I’ve just spent the evening playing with my shu fa set– three rather wimpy brushes (very bad springiness factor), an ink stone (that smells the way I remember an ink stone should when my mother and I used to practice on the dining room table), and a little stone well, felt, etc.  Reviewed my bo, po, mo, fo, and remembered how difficult it is to figure out getting the right consistency of ink, etc.  Even though there is the aforementioned wimpy nature to my brushes, they can still (with some glares) manage to make lovely lines on a rather inconsistent basis.  As I seem to retain the memory of my mother’s kitchen table lessons of Chinese characters with the set that Bwe-E (my artist aunt) gave us, better than the pencilled practice I did as a child (well, granted that was much longer ago), I’m trying to practice writing with brushes.

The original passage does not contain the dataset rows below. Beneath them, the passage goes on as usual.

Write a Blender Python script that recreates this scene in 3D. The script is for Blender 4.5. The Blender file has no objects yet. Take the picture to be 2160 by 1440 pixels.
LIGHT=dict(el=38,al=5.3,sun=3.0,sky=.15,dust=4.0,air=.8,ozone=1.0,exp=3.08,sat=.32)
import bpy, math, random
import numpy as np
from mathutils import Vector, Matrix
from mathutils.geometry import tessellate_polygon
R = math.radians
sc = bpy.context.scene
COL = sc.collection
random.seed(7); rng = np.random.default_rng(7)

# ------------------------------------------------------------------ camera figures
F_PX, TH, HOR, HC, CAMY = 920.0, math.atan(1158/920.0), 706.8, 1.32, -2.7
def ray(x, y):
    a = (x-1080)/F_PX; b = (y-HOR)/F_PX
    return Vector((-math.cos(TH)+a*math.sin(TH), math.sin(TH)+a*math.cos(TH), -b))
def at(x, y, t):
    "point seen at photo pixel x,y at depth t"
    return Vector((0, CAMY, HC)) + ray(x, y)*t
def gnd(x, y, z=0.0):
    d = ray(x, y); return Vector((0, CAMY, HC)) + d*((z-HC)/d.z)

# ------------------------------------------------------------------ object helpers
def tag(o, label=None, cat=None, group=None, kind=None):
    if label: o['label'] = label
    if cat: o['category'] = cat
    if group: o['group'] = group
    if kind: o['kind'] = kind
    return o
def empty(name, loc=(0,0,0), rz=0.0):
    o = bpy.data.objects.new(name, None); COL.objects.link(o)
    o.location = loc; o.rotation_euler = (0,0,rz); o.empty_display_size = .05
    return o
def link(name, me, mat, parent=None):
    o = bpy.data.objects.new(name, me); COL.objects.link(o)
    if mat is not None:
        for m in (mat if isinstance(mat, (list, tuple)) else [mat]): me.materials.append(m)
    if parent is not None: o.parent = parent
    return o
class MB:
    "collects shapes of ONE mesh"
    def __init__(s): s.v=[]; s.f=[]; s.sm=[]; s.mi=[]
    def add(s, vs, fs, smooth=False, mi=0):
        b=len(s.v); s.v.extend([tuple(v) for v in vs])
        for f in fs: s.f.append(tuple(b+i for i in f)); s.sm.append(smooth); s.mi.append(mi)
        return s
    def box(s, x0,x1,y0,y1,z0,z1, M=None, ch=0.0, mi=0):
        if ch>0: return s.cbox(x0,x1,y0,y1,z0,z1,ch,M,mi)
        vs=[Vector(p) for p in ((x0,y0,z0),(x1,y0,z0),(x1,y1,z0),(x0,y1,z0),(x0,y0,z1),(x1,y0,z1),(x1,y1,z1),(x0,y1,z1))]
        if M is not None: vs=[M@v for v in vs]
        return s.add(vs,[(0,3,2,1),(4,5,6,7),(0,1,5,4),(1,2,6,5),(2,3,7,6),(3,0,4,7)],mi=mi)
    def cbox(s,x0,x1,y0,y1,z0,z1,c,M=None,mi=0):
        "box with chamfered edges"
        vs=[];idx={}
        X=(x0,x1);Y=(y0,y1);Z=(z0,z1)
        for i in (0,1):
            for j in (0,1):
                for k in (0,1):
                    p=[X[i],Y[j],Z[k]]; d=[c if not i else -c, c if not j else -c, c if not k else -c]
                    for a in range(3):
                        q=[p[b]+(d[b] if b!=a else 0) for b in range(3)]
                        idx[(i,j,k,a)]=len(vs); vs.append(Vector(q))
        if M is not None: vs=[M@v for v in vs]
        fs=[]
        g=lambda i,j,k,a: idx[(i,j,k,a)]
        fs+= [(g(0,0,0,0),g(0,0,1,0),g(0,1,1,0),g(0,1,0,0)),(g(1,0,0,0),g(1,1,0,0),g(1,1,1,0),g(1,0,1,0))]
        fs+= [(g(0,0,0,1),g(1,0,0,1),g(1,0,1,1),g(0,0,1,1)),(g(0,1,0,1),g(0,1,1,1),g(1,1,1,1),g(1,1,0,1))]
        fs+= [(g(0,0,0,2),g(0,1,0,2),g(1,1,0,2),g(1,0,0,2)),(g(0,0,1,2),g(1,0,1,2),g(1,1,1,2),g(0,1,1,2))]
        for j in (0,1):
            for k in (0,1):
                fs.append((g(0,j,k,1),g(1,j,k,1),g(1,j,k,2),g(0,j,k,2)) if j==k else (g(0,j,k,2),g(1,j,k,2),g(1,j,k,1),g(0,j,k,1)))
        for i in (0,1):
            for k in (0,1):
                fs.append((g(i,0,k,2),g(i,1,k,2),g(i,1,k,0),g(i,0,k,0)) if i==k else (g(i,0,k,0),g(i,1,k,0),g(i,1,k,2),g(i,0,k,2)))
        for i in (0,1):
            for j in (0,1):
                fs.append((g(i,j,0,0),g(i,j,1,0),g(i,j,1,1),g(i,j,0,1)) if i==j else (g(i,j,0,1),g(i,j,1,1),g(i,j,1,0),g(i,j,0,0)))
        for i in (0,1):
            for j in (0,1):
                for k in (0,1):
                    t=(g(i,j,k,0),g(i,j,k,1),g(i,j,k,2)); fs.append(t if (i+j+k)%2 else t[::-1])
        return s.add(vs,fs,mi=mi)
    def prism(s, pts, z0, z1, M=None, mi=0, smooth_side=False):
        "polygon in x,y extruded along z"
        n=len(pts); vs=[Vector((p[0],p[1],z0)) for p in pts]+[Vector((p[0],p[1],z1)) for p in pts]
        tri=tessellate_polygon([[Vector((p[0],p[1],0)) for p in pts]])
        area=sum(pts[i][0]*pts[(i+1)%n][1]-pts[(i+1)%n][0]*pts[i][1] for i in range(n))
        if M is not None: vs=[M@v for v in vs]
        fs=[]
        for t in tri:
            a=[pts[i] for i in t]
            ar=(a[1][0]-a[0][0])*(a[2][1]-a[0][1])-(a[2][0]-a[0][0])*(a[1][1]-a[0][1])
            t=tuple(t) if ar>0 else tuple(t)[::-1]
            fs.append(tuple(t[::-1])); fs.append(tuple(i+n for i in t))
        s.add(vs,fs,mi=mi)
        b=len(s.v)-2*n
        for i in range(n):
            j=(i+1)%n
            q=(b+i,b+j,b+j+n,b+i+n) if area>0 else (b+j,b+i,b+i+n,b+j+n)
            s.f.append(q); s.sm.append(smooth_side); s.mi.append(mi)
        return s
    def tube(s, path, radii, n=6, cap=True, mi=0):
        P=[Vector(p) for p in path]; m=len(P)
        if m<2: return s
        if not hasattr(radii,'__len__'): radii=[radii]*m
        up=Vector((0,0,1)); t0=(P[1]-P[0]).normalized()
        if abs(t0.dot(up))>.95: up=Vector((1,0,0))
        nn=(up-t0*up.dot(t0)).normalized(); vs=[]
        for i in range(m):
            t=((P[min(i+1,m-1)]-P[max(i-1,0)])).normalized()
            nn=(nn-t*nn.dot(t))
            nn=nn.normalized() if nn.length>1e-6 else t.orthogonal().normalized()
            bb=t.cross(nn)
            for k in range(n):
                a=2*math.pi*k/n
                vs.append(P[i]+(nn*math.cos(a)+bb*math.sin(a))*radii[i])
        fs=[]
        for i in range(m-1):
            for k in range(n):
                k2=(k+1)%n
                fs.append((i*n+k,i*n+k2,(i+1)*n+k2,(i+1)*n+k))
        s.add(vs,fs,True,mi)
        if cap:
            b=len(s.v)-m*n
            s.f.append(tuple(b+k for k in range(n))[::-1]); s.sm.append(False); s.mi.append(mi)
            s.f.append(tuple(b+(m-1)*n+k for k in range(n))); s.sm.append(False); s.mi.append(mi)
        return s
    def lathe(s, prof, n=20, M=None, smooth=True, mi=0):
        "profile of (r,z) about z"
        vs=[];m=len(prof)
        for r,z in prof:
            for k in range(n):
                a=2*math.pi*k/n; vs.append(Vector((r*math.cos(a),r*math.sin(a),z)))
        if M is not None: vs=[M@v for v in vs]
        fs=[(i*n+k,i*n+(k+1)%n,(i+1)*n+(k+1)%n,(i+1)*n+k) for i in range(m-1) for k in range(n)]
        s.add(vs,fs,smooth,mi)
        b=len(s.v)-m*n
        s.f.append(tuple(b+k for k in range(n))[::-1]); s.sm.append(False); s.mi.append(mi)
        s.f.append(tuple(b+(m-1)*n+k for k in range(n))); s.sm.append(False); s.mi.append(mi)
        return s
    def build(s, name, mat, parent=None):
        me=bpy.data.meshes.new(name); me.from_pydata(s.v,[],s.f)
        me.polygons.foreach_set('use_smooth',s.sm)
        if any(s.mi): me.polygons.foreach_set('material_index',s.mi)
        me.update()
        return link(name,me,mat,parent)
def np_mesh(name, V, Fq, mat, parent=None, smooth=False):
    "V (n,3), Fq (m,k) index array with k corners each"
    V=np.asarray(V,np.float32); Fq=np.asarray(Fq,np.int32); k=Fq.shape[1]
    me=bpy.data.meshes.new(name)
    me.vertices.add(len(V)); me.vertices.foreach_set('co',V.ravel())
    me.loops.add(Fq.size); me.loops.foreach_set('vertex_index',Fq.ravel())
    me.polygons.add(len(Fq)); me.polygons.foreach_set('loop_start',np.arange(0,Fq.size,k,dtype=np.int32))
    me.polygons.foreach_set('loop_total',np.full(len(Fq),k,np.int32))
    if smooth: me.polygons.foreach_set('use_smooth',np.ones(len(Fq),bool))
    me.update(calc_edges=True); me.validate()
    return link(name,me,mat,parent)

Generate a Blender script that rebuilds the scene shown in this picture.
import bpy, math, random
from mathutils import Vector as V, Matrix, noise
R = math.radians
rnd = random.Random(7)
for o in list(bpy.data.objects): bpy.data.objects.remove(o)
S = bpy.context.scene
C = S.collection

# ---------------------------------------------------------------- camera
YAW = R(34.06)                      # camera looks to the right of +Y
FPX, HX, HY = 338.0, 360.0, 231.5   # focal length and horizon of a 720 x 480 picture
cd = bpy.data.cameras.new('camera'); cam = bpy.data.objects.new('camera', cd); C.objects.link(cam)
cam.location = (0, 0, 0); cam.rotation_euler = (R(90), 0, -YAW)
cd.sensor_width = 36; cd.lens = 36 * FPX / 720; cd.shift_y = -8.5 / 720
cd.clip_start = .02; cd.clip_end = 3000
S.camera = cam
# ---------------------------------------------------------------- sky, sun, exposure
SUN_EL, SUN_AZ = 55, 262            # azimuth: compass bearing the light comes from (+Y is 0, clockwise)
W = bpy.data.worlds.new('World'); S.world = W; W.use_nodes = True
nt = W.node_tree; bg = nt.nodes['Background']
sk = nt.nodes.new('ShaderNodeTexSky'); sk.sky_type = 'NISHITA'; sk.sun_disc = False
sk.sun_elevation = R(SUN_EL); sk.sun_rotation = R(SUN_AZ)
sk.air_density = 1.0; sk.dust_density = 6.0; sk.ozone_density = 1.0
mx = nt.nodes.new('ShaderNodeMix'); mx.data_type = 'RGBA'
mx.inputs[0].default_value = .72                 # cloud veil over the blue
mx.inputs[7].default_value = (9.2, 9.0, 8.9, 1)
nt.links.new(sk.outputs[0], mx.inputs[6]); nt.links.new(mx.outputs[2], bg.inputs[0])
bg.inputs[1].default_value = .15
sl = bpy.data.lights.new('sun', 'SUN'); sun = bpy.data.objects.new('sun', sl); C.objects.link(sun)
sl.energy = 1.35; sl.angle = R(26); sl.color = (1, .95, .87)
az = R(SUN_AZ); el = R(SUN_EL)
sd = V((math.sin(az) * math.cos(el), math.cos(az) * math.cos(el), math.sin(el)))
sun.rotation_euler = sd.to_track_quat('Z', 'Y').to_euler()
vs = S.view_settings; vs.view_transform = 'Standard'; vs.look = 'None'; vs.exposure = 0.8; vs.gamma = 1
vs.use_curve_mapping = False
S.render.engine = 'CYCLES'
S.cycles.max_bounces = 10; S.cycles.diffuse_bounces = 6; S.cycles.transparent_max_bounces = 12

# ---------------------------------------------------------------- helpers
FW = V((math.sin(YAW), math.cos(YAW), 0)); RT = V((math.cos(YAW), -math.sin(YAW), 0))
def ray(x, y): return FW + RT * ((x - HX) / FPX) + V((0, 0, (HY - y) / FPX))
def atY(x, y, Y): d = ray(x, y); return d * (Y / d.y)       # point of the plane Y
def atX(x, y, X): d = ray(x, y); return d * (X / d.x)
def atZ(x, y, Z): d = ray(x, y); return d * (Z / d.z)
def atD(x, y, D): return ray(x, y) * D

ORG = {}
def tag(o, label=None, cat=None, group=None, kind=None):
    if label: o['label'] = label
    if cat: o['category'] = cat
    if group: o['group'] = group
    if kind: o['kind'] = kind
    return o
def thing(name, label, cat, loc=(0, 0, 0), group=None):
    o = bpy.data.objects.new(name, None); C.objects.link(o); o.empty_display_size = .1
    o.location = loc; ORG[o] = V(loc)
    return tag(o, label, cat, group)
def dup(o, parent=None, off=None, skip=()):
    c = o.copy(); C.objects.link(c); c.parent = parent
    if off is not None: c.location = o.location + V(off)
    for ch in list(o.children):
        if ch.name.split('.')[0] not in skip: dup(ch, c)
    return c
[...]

I invested in a packet of soak-up sheets of paper, too.  They are grey-colored with an orange grid, and are simply used with a water-wet brush.  The strokes evaporate away in minutes, and then they can be used over again.  I wish there was an equivalent for pen.  My journal could be much more interesting, and leave no traces…

All this practice tonight is merely built-up guilt too, since I haven’t been particularly observant of my studying.  I’d like to blame teacher-parent conferences, but it’s not entirely their fault.  After all, I’ve seem to have committed to honing my knowledge of crappy cable TV.  I’ve just pasted bo po mo fo over the screen of the television.  Perhaps this will re-channel my efforts when temptation strikes?